- WHAT NEEDS TO BE DONE
Only a number is expected: how many lines in the data below contain the word "picture".

- DATA
'''

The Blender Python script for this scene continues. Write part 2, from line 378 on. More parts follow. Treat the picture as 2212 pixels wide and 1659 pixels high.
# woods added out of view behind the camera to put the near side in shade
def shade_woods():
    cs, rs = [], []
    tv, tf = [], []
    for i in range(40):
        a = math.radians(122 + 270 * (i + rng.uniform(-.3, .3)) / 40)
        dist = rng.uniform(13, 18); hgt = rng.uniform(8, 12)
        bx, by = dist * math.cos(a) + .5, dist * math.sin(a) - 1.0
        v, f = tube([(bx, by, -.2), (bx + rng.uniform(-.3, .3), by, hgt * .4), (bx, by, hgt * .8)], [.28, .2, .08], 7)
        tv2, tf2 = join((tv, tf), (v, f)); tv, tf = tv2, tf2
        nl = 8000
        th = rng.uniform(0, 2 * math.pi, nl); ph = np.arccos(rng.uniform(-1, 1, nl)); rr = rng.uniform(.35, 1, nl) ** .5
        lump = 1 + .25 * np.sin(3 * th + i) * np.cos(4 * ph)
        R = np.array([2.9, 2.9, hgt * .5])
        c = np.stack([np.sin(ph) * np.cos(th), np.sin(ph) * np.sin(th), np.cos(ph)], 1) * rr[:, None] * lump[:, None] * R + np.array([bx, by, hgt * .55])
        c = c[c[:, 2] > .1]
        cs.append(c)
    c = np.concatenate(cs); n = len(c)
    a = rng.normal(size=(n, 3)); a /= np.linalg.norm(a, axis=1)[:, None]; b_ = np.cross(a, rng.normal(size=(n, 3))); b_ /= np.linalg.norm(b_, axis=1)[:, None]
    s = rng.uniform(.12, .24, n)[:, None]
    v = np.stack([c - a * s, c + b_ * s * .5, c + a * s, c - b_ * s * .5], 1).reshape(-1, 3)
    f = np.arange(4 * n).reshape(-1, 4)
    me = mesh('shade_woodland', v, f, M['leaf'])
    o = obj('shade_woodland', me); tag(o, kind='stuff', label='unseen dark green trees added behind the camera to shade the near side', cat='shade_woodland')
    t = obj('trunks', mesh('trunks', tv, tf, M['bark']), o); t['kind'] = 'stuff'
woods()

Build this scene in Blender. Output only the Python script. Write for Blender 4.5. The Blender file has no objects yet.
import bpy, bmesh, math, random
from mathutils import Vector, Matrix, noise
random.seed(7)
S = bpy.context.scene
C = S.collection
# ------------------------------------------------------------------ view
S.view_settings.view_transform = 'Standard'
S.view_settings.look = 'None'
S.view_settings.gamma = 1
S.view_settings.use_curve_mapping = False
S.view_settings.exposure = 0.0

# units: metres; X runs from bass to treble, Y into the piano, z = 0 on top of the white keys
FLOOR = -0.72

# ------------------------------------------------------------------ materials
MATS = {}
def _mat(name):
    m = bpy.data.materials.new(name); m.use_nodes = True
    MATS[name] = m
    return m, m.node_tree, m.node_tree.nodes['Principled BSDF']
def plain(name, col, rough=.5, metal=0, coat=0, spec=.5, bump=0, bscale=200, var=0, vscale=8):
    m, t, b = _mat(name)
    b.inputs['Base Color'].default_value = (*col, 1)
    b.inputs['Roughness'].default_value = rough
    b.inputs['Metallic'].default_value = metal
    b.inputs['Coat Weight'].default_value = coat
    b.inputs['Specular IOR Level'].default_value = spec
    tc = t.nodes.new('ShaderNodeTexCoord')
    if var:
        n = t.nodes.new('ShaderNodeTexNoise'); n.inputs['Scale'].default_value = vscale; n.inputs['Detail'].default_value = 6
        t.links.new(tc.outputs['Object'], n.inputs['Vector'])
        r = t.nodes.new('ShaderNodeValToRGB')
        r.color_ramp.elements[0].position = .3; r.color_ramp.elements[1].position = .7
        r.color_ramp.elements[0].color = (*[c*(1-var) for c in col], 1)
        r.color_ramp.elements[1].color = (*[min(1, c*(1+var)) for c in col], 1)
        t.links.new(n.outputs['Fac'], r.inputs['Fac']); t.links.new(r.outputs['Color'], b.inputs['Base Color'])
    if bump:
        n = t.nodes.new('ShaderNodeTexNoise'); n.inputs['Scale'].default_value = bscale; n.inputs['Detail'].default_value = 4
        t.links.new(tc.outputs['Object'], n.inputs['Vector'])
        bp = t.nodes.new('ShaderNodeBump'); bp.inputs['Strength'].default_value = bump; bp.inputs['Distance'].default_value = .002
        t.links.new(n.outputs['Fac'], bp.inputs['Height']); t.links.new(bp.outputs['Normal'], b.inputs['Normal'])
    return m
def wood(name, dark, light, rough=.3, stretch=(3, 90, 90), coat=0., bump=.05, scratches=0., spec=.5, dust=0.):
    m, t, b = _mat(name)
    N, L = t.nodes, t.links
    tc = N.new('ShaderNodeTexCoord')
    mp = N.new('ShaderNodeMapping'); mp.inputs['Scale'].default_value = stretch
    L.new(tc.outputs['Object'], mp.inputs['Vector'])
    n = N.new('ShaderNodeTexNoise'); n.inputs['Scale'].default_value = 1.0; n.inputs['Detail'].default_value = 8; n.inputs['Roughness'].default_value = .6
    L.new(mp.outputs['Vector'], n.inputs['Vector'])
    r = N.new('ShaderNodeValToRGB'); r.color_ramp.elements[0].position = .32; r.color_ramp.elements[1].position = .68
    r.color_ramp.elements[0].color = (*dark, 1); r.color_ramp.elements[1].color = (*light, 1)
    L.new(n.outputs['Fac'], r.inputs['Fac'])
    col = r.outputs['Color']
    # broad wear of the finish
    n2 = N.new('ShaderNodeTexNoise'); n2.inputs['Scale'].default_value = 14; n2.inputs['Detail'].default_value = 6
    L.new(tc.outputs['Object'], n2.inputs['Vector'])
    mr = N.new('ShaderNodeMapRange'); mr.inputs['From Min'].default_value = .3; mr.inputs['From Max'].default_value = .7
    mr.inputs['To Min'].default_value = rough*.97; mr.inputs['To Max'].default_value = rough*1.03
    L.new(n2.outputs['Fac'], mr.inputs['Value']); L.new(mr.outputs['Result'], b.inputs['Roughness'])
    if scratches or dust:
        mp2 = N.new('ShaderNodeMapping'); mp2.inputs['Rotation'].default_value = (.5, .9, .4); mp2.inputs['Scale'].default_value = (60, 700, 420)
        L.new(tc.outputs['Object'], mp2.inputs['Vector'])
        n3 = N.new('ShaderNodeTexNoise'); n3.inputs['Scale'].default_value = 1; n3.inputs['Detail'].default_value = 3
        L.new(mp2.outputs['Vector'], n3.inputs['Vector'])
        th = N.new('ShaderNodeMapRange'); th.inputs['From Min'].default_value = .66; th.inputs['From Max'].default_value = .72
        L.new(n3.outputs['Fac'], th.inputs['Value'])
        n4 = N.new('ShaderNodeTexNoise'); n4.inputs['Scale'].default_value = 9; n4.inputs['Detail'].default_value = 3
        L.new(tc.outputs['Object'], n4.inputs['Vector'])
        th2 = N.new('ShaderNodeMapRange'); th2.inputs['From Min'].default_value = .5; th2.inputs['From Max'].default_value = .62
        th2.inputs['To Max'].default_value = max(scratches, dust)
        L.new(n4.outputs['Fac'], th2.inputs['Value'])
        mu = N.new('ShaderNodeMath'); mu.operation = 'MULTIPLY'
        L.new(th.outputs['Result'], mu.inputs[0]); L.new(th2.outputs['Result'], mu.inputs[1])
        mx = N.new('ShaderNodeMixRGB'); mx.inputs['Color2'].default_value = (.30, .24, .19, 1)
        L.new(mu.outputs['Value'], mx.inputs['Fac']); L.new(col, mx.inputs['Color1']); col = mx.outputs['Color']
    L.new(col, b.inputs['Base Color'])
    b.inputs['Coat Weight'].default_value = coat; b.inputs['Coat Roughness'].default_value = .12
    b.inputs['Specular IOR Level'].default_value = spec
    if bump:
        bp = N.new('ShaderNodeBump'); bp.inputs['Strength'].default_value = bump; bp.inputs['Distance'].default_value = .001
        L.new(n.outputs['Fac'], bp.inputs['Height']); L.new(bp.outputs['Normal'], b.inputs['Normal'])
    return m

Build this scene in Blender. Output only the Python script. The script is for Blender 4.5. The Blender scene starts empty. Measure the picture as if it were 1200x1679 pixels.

'''

- FINAL ANSWER
2